Éros et Thanatos

Comme l’avait senti Freud, sans cependant parvenir à clarifier la chose, il existe une relation étroite entre le désir et la mort. La relation est portée à son comble chez la mante religieuse : le mâle meurt dévoré par la femelle dès qu’il lui a injecté son sperme. Chez les chimpanzés, le mâle dominant, qui est aussi le plus capable de tuer, est celui qui attire le plus de femelles. Il en va de même chez nous, comme l’attestent les manuels d’histoire et plus encore ce qui ne figure pas dans les manuels : le prodigieuse postérité génétique d’un Gengis Khan ou la vie sexuelle d’un JFK, le doigt sur la gâchette atomique.

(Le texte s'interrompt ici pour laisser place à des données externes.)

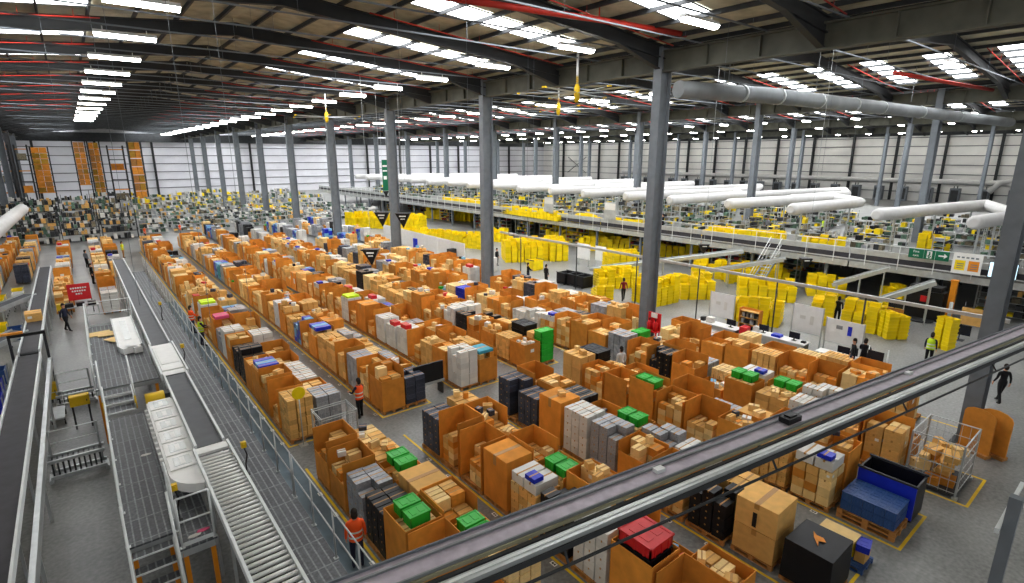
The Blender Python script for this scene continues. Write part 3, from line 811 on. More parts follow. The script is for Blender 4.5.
# conveyors
def conveyor(name, x0, x1, y0, y1, z, mat, label, legs=True, rails='rail', zleg=0):
    o = empty(name, ((x0+x1)/2, (y0+y1)/2, 0), label, 'conveyor'); cx, cyy = (x0+x1)/2, (y0+y1)/2
    w, l = (x1-x0)/2, (y1-y0)/2
    b = MB(); b.box(-w+.07, w-.07, -l, l, z-.1, z-.02); b.build('belt', mat, o)
    for s in (-1, 1):
        b = MB(); b.box(s*w-(.06 if s > 0 else 0), s*w+(0 if s > 0 else .06), -l, l, z-.2, z+.06); b.build('side_rail', rails, o)
    b = MB(); b.tube([(-w+.07, -l-.05, z-.08), (w-.07, -l-.05, z-.08)], .06, 8); b.build('end_roller', 'steeldk', o)
    if legs:
        n = max(1, int((y1-y0)/3.5))
        for k in range(n+1):
            y = -l+.2+(2*l-.4)*k/n
            b = MB()
            for s in (-1, 1): b.box(s*(w-.03)-.03, s*(w-.03)+.03, y-.03, y+.03, zleg, z-.2)
            b.box(-w+.06, w-.06, y-.02, y+.02, z-.5, z-.44); b.build('leg_frame', 'galv', o)
    return o
BZ = 2.6
conveyor('belt_conveyor', 1.56, 2.32, 16.1, 22.5, BZ, 'belt', 'grey belt conveyor between roller section and white cover plate')
conveyor('belt_conveyor', 1.56, 2.32, 26.8, 52.0, BZ, 'belt', 'long grey belt conveyor running away beside the walkway')
o = conveyor('belt_conveyor', 1.5, 2.4, 22.6, 26.7, BZ+.02, 'white', 'white covered section of the belt conveyor')
b = MB(); b.box(-.36, .36, -1.6, 1.6, BZ, BZ+.05); b.box(-.3, .3, -.9, 1.2, BZ+.05, BZ+.07); b.build('cover_plate', 'white', o)
# roller section
o = empty('roller_conveyor', (1.94, 12.6, 0), 'white roller conveyor coming towards the camera at the end of the belt', 'conveyor')
for s in (-1, 1):
    b = MB(); b.box(s*.42-.03, s*.42+.03, -3.6, 3.4, BZ-.16, BZ+.05); b.build('side_rail', 'rail', o)
    for y in (-3.3, -1, 1.2, 3.2):
        b = MB(); b.box(s*.42-.03, s*.42+.03, y-.03, y+.03, 0, BZ-.16); b.build('leg', 'galv', o)
b = MB(); b.box(-.38, .38, -3.55, 3.0, BZ-.4, BZ-.3); b.build('dark_gap_sheet', 'black', o)  # black sheet added below the rollers to darken the gaps between them
for k in range(36):
    y = -3.5+.18*k
    b = MB(); b.tube([(-.385, y, BZ-.03), (.385, y, BZ-.03)], .045, 8); b.build('roller', 'white', o)
b = MB(); b.box(-.385, .385, 3.02, 3.38, BZ-.05, BZ+.02); b.build('transfer_plate', 'white', o)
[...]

Et, comme on sait, chez le mâle humain, la guerre libère le droit de violer (retour au chimpanzé). Pourtant le désir de tuer, ou simplement d’agresser, peut être aussi vu comme une pulsion autonome, sans lien explicite avec la sexualité (ce qui n’exclut pas un effet de dérivation). Six jours avant de massacrer une foule de jeunes près d’Oslo, Anders Breivik avait tweeté cette citation de John Stuart Mill : « Une personne avec une croyance a autant de force que 100 000 personnes qui n’ont que des intérêts. » Là, nous sommes devant l’humain trop humain, selon le mot de Nietzsche, très loin des chimpanzés. Il faut certes distinguer entre la violence individuelle et la violence collective, la violence civile et la violence de guerre, mais l’une se nourrit de l’autre et réciproquement. « Ils attisent la guerre non parce qu’elle est juste, mais parce que c’est la guerre », écrivait Montaigne. Et en même temps, au pôle opposé de notre nature, la plupart d’entre nous vivons d’ordinaire un fort désir de tranquillité et de paix. Il s’affiche jusque sur les tombes. Voilà un désir aussi fort que l’autre peut-être, et encore moins lié à la sexualité (n’en déplaise à l’adage « faites l’amour, pas la guerre »). Si progrès de la civilisation il y a, il est fondé sur ce désir. Une étude récente révèle une corrélation négative, dans les différents États américains, entre le degré de violence et le degré d’implication des citoyens dans la vie sociale. Pour le Nobel d’économie Douglass North, le problème fondamental de tout ordre social a été et reste celui de résoudre le problème de la violence. Cela paraît assez juste.